INSTRUCTION>
Report only how many lines hold the word "from".

PROVIDED DATA>
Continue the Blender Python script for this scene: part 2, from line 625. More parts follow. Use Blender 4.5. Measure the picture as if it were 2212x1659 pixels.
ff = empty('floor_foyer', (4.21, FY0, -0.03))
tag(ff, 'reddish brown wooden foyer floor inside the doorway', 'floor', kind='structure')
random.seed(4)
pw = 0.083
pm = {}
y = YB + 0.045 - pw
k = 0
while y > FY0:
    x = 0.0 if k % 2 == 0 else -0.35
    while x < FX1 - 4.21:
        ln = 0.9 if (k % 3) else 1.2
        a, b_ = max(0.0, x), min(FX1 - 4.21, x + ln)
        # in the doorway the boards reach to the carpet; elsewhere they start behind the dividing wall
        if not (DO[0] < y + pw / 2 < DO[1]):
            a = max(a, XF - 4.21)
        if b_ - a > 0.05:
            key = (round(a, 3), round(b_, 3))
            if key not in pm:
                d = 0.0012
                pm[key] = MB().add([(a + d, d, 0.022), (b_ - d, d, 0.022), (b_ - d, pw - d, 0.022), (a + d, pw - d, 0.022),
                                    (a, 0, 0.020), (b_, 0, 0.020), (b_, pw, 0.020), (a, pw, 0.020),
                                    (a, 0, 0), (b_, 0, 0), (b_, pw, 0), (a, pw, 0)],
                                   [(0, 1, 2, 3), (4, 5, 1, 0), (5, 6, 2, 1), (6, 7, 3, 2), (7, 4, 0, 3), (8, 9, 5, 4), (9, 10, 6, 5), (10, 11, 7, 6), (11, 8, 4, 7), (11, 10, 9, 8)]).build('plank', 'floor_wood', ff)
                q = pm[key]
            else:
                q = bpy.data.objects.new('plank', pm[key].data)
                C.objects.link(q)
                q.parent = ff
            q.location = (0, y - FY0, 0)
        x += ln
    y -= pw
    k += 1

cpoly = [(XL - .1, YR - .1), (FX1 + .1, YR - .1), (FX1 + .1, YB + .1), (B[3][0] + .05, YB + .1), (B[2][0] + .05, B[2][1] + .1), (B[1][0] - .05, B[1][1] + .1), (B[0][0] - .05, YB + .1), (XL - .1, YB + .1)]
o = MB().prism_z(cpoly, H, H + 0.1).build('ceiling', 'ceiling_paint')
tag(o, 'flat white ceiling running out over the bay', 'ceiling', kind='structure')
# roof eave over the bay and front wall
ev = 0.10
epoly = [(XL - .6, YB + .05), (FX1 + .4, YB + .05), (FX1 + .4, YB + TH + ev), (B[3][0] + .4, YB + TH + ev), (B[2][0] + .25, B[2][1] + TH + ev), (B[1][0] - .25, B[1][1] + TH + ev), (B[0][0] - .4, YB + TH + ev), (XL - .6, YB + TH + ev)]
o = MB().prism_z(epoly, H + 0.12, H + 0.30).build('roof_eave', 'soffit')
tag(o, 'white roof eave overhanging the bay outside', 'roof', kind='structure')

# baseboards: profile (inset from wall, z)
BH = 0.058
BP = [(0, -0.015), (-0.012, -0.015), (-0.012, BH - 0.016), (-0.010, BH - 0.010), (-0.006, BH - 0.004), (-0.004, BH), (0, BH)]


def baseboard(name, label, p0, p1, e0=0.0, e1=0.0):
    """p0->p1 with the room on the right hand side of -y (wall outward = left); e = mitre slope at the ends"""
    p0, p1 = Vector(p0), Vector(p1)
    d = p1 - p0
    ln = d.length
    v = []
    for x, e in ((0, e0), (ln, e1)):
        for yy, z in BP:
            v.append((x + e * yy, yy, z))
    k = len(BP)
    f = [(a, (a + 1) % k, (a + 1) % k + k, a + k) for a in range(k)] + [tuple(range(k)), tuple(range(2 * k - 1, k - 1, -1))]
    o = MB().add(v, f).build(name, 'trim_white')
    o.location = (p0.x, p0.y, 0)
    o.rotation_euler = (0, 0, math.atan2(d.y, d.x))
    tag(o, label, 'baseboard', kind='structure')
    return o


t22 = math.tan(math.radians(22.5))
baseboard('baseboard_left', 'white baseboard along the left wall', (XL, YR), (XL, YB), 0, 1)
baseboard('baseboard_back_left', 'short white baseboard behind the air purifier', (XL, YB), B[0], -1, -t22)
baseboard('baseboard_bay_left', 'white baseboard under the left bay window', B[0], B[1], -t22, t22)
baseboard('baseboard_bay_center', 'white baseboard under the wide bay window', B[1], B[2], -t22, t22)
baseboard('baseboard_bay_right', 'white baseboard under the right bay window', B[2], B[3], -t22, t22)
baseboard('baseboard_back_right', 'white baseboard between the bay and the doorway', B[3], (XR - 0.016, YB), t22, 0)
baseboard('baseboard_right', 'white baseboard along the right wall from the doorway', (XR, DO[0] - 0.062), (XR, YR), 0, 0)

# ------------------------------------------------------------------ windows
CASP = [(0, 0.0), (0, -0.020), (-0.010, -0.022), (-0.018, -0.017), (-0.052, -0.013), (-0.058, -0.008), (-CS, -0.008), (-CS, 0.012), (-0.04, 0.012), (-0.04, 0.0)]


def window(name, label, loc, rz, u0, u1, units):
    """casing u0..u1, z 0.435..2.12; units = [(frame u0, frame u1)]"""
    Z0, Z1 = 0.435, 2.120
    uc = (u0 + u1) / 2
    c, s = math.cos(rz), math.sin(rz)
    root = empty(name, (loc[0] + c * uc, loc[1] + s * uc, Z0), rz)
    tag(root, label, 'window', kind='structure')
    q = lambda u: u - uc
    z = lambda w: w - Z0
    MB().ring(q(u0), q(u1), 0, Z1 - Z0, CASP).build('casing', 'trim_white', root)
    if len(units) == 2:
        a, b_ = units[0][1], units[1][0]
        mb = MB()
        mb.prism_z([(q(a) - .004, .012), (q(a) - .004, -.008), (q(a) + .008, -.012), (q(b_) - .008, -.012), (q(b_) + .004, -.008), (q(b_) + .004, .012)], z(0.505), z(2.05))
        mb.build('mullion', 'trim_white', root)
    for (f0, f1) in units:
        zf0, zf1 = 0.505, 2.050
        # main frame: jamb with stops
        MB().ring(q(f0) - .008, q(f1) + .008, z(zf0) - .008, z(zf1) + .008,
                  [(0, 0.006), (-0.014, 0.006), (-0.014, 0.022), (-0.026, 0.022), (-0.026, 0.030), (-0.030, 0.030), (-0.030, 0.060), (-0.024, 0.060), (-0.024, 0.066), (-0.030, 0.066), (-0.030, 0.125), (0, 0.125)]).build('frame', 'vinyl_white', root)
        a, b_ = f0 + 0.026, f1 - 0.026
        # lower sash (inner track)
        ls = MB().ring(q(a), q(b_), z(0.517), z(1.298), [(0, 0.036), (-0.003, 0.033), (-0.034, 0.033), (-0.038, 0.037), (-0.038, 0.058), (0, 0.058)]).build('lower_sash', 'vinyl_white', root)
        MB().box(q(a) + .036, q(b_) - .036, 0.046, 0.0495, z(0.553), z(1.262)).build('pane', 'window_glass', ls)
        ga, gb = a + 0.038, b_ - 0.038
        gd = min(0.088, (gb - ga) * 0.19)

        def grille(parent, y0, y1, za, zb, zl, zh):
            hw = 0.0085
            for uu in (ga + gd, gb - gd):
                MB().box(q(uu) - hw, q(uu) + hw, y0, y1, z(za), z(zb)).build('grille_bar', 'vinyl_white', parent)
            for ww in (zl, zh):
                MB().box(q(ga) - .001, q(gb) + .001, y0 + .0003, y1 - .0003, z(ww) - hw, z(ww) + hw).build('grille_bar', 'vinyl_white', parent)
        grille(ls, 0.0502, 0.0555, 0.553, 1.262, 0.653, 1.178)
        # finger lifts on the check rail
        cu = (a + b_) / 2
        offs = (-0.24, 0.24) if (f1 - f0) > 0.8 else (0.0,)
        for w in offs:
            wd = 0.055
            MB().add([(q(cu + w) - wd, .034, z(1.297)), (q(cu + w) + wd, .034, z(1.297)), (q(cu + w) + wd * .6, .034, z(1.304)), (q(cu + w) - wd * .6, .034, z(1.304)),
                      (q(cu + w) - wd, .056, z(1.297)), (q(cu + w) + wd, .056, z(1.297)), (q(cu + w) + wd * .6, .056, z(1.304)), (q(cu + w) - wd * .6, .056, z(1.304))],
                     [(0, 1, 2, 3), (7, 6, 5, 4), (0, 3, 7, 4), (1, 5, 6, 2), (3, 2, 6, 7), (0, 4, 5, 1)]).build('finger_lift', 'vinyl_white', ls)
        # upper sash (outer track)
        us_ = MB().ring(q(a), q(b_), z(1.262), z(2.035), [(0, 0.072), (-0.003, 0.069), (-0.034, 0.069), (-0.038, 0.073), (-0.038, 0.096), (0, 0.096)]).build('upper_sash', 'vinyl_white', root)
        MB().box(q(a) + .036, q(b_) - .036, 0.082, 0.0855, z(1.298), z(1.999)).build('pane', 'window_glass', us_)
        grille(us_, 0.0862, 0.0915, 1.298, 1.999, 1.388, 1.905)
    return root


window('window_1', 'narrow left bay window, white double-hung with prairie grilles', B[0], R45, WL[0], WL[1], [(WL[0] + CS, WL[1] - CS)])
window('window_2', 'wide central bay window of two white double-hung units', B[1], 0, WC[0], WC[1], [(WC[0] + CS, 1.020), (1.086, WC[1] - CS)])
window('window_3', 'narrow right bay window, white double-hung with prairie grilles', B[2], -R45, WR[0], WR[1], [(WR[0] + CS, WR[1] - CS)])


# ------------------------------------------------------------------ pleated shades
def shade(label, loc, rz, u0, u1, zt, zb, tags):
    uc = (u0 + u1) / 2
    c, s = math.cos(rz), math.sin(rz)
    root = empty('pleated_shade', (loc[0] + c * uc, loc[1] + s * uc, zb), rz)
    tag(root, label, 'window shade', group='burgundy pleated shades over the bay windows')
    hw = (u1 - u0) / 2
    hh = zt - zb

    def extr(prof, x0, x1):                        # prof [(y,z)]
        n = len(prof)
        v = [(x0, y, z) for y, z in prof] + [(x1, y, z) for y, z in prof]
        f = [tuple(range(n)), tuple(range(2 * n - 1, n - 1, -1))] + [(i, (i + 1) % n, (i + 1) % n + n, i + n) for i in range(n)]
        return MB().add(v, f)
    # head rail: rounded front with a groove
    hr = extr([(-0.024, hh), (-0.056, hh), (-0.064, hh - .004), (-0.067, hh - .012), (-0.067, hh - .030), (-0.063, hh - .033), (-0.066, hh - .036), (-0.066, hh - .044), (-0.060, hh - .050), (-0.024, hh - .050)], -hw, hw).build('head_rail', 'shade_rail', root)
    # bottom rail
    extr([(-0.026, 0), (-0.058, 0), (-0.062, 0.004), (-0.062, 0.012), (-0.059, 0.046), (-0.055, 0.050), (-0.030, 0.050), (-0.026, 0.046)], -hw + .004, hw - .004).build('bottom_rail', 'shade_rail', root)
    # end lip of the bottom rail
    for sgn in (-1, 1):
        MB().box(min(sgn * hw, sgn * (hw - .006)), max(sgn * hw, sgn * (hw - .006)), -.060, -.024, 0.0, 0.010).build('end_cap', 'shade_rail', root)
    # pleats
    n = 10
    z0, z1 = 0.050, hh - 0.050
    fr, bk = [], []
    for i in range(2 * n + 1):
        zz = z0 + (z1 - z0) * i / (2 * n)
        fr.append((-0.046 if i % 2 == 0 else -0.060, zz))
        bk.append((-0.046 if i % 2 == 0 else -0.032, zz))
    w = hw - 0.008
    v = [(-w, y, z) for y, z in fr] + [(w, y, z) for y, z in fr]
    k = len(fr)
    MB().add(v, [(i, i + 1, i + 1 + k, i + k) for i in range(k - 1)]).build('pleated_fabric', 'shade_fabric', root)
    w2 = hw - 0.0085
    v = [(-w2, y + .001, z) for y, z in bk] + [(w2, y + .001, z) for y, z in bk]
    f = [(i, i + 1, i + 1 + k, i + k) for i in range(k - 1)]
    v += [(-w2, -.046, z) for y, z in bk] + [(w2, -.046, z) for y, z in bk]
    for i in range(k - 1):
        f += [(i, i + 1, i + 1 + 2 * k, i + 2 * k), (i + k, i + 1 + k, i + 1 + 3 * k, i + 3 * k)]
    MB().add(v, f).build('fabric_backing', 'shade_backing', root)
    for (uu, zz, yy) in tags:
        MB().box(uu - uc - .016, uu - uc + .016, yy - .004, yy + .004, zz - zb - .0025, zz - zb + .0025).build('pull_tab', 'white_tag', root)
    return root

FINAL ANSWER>
3